Tuesday, August 28, 2012

10 month update & Mommy uypdate too. a 2 for 1 deal.


It’s been a long while since I’ve written a blog and it’s mainly because I’ve been so busy, career wise.

I thought I’d come one and update on Frankie’s 10 month progress. As usual, I can’t believe he’s 10 months old. He’ll be 12 months before I know it and then it’s just a hop skip and a jump away from 18!

He’s crawling very fast now. He just zooms on by me. In fact, I believe he’s going to walk soon. He’s taken a few steps to the side. Any day now, he’s going to start walking. And to think that just a few months ago he was learning how to turn over. Time flies and they grow so fast!!!

As far as feeding goes, he’s eating pretty much everything that’s in puree form. I haven’t given him too much hard stuff because Mr. Frank only has 2 teeth; On the bottom. And he shows them off like there’s no tomorrow.

Making the transition from stay at home mom to working mom has been very difficult. I found myself going through guilt trips. I still do. But they’ve died down once I noticed that he’s fine and this is harder on me then it is on him.  I pump during my lunch break and feed him before and after work. If I see that I can’t feed him then I pump some milk out.  However, I’ve noticed that my milk supply has diminished.  It makes me sad because I really wanted to breastfeed him until he turned one. I’m trying my best to keep that promise to myself.

So that’s all from Frankie Land. See you here next month for his 11th month update. Oh, and then we’ll discuss his birthday party plans.

Hug and lots of love;
Mayra

Wednesday, August 1, 2012

Frankie and his climbing abilities,, What's next mentaility

As I sit here, trying to prepare for today's group sessions (I'm interning at a family center specializing in drug and alcohol counseling for teens and adults).

Frankie was playing in his play yard when suddenly he stands up.  I looked over at him and let him know that he was being a good boy my playing and being happy.

I went back to my lap top to continue working when I noticed that he was putting his foot up on the side of the play yard, as if he was going to climb out of it.  I didn't move or saying because I wanted to see how far he could get.

He tried, but doesn't have the motor skills to "wall climb"! But just the thought of him climbing out of the play yard makes me nervous!

I know that once he starts walking.... I don't even know how to finish that sentence.  He's fearless!
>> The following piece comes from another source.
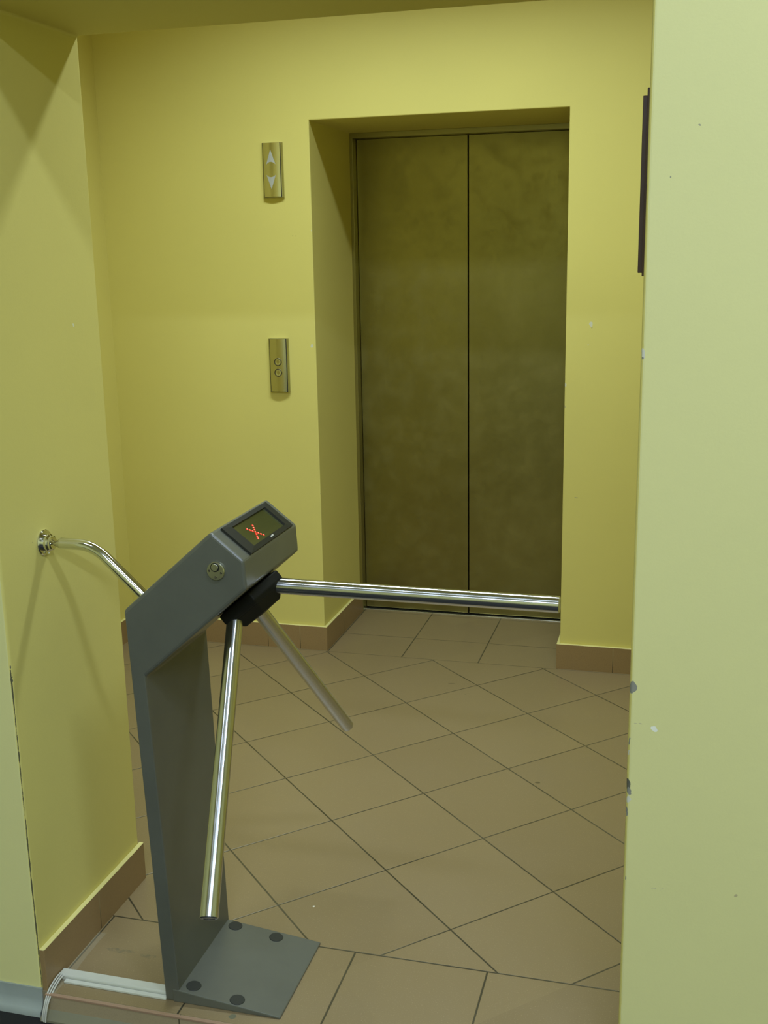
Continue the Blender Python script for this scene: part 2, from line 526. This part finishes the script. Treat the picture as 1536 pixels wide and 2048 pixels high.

I think I've said it before.   He just wants to explore and see what the world is like.

He's destined for great things! And I know that my dad has a lot to do with that. Frankie is constantly, in the "whats, next? whats next! WHATS NEXT" mentality.  He conquered crawling! Okay, whats next! He conquered exploring the crib... okay, been there, done that, whats next!
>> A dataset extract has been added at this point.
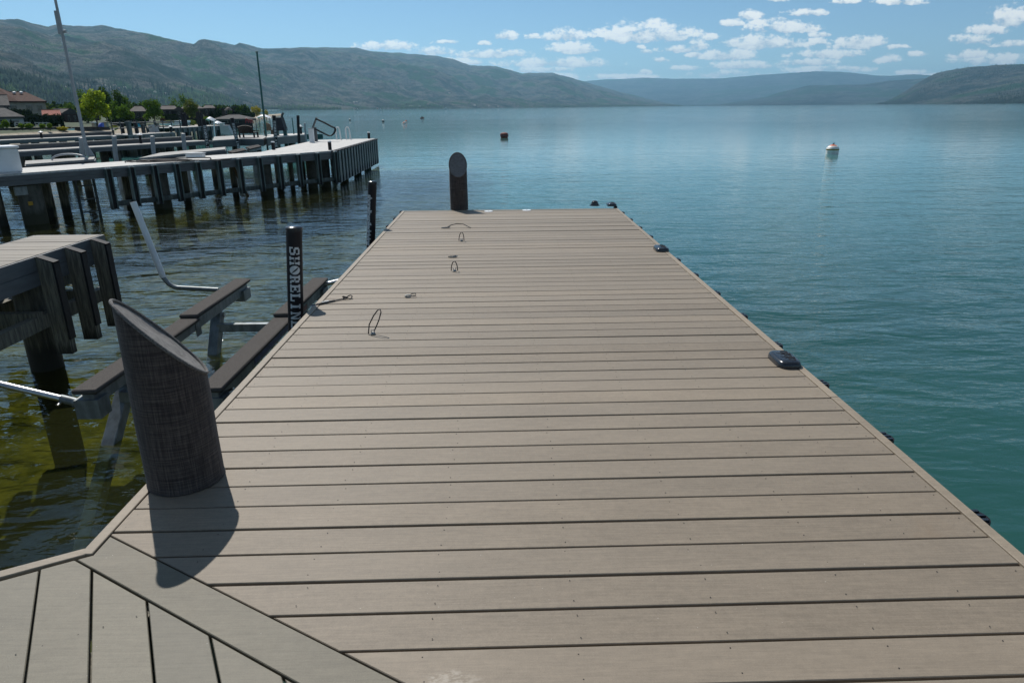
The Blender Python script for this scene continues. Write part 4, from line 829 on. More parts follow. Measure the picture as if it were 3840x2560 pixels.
MB().add([(-.03, -.01, .52), (.22, -.01, .0), (-.03, -.01, 0), (-.03, .01, .52), (.22, .01, 0), (-.03, .01, 0)], [(0, 2, 1), (3, 4, 5), (0, 1, 4, 3), (0, 3, 5, 2), (1, 2, 5, 4)]).build('gusset', M_GREYPVC, mast)
k_ = DY(226, 116, c[1])-c; MB().box(tuple(k_), (.10, .1, .18)).build('bracket', M_GREYPVC, mast); MB().tube([k_+np.array([.03, 0, -.01]), k_+np.array([.17, 0, -.02])], .045, 10).build('camera_head', M_GREYPVC, mast)
MB().tube([k_+np.array([-.02, 0, -.1]), k_+np.array([-.01, 0, .55])], .058, 10).build('upper_sleeve', M_GREYPVC, mast)
def rope_coil(label, px, py, sx, n, seed, name='hose'):
    c = G(px, py); root = thing(name, label, name, tuple(c)); g = np.random.default_rng(seed); P_ = []
    for a in np.linspace(0, n*6.28, int(n*16)):
        r = sx*(1+.25*math.sin(a*.37+seed)+.1*g.normal()); P_.append((r*math.cos(a)*1.0+.3*math.sin(a*.13), r*.55*math.sin(a), .02+.012*abs(math.sin(a*1.7))))
    MB().tube(P_, .016, 6).build('coil', M_BLACK, root, smooth=True); return root
rope_coil('black hose coiled loosely on the front of the grey dock', 560, 607, .75, 2.6, 2)
rope_coil('long thin black hose loop lying right of the coil', 700, 600, 1.05, 1.0, 5)
# floating decks behind the front strip
def deck_poly(name, label, cat, P, zt, th, m=None, loc=None):
    P = ccw([tuple(p[:2]) for p in P]); cx = sum(p[0] for p in P)/len(P); cy = sum(p[1] for p in P)/len(P)
    root = thing(name, label, cat, (cx, cy, WZ)); at(root, MB().prism(P, zt-.05, zt), 'deck_surface', m or M_GDECK2)
    for i in range(len(P)):
        a, b = P[i], P[(i+1) % len(P)]; at(root, MB().beam((*a, zt-.05-th/2), (*b, zt-.05-th/2), .04, th), 'fascia', M_FASC)
    return root, P
r_, P_ = deck_poly('dock', 'narrow grey finger deck behind the white dock box', 'dock', [G(95, 616), G(352, 597), G(356, 588), G(95, 603)], 0, .16)
for k in (.2, .8): q = np.array(P_[0])*(1-k)+np.array(P_[2])*k; at(r_, MB().tube([(*q, -.2), (*q, -4)], .12, 10), 'pile', M_PILE)
r_, P_ = deck_poly('dock', 'narrow grey finger deck behind the middle of the grey dock', 'dock', [G(520, 593), G(843, 560), G(846, 551), G(600, 573)], 0, .2)
for k in (.2, .8): q = np.array(P_[0])*(1-k)+np.array(P_[2])*k; at(r_, MB().tube([(*q, -.2), (*q, -4)], .12, 10), 'pile', M_PILE)
for (px, yt, yb, lb) in ((311, 520, 600, 'grey round mooring post beside the tall pole'), (434, 513, 588, 'grey round mooring post right of the tall pole'), (577, 513, 577, 'grey round mooring post in the middle of the row'), (693, 503, 566, 'rightmost grey round mooring post of the row')):
    c = G(px, yb-4, -.1); top = DY(px-6, yt, c[1]); root = thing('mooring_post', lb, 'post', tuple(c), 'grey mooring posts behind the grey dock')
    MB().tube([(0, 0, -2.0), (0, 0, .1), tuple(top-c)], .075, 12).build('post', M_GREYPVC, root, smooth=True); MB().lathe([(.082, 0), (.082, .02), (.05, .03)], tuple(top-c), 12).build('post_cap', M_GREYPVC, root)
arcs = thing('wheel_guard', 'grey curved pipe arch lying on the left finger deck', 'pipe', tuple(G(262, 602)))
MB().tube([(.52*math.cos(a)*1.0, 0, .02+.16*math.sin(a)) for a in np.linspace(math.pi, 0, 15)], .03, 8).build('arch', M_GREYPVC, arcs, smooth=True)
bkt = thing('tray', 'small pale plastic tray on the edge of the middle finger deck', 'tray', tuple(G(734, 590)))
MB().box((0, 0, .05), (.5, .3, .12)).build('tray_body', M_WHITE, bkt, bevel=.02); MB().box((0, 0, .12), (.54, .34, .02)).build('tray_rim', M_GREYPVC, bkt)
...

I don't know if anyone else's baby is like that too? Maybe they are. Or maybe I want to desperately hold on to my dads legacy that I'm imagining things.
I don't think that I am. I honestly think that my dad reincarnated in Frankie. Or maybe not reincarnated, but my dad's "WAYS" are in Frankie.

Whatever it is, I don't think I'm ready for him to walk yet. Even though Frankie is, I think he should hold off.